Не удовлетворило выступление Достоевского и наиболее реакционных публицистов. К. Н. Леонтьев, высокомерно осуждавший оратора за его веру в грядущее земное счастье, сближавшую ее с социалистическими идеалами, противопоставил этой вере "истинно христианское учение" о возможности счастья для человечества только в загробном мире. Политический интриган и бездарный романист Б. М. Маркевич 16 августа 1880 г. в письме к Леонтьеву с притворным пафосом заявил, что "христианское разумение" Леонтьева "и чище, и плодотворнее" "расплывчатой любви" Достоевского, "так как оно расцветает на чисто евангельской почве" (п. 210). Маркевич определил при этом основное положение речи Достоевского как компромисс между христианским учением и социализмом.

Славянофилы, и, в первую очередь, И. С. Аксаков, искренно восторгаясь речью Достоевского, признавали, однако, что выраженные в ней мысли "не новы ни для кого из славянофилов": "Глубже и шире поставлен этот вопрос у Хомякова и у брата Константина Сергеевича, — писал Аксаков. — Но Достоевский поставил его на художественно-реальную почву, но он отважился в упор публике, совсем не под лад ему и его направлению настроенной, высказать несколько мыслей, резко противоположных всему тому, чему она только что рукоплескала, и сказать с такою силой суждения, которая, как молния, прорезала туман их голов и сердец, — и, может быть, как молния же, и исчезла, прожегши только души немногих" (п. 211).

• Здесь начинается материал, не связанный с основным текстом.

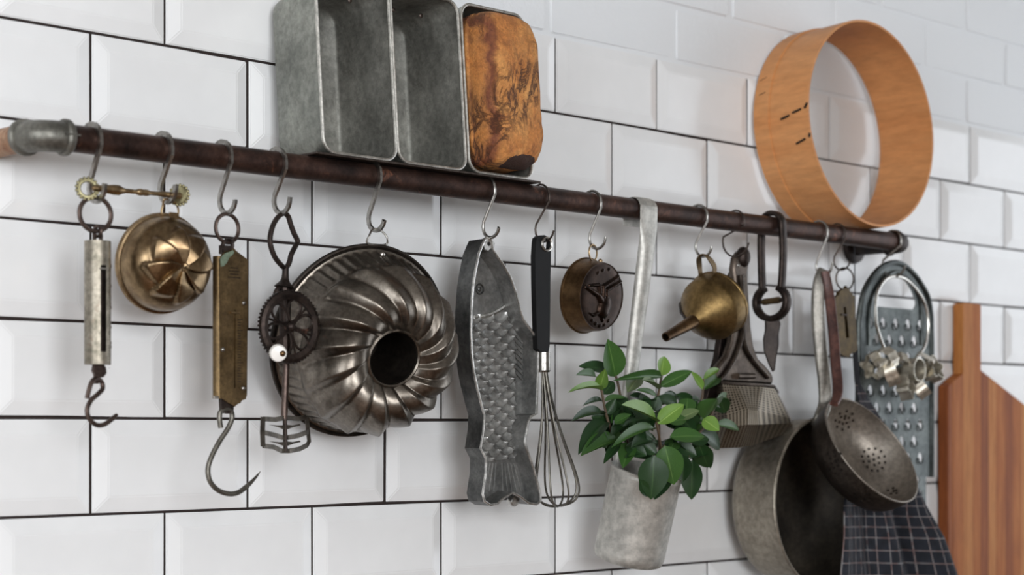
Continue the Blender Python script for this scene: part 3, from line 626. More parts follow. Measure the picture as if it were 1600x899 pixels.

Откликами на смерть Достоевского в письмах его друзей, знакомых и родственников, а также представителей мира литературы и искусства завершается основной раздел публикации.

Сквозь традиционную, банальную фразеологию, в которую обычно облекаются официальные, а порой и неофициальные выражения скорби, в эпистолярных материалах о Достоевском ощутимо пробивается струя неподдельного горя и сознание колоссальной утраты, понесенной русской литературой и русским народом.

Увидев, насколько силен резонанс, вызванный кончиной Достоевского, правительство и церковные власти взяли на себя руководство общественным мнением. Официальные и официозные газеты, в частности "Новое время", превратились в своего рода амвоны, с которых непрестанно возвещалось, что у Достоевского особенно были "крепки основы веры, народности и любви к отечеству" (слова К. П. Победоносцева). Вдове и детям покойного была назначена крупная пенсия. Александро-Невская лавра безвозмездно предоставила покойному писателю почетное место на своем кладбище. Члены царствующей фамилии и министры "удостоили своим присутствием" скромную квартиру Достоевского. Траурной церемонии пытались придать сугубо официальный характер; были приняты меры, чтобы погребальная процессия не превратилась — стихийно или сознательно — в антиправительственную демонстрацию; на кладбище впускали строго по билетам и т. п. Но самый факт оказания беспримерных посмертных почестей писателю с революционным прошлым был весьма красноречив.

Характерный эпизод отмечен А. Н. Энгельгардт:

"Его похороны были событием. Ни с чем не сравнимая пышность его похорон обратила на себя внимание даже людей из народа, осведомлявшихся, что же собой представляла эта великая личность, этот генерал, которому отдают столь блистательные почести? На вопрос подобного рода, заданный человеком из народа, который спросил, кого ж это хоронят с такой небывалой торжественностью, один студент ответил: Бывшего каторжника"" (С. 541).

Украинский филолог П. Г. Житецкий писал сыну 10 февраля 1881 г.:

"…Так не хоронят ни богачей, ни власть имущих — так хоронят только любимцев народной массы, которые всю свою жизнь боролись за этот народ, защищали его от всяких напастей и долгими годами страдания приобрели себе любовь народа. Это даже мало напоминало похороны — это было какое-то народное празднество; как-то легко на душе, потому что видишь перед собою не смерть с ее вечным сном и забытьём, а лишь преходящий момент в жизни человека, который еще долго, долго будет жить в своем народе" (п. 256).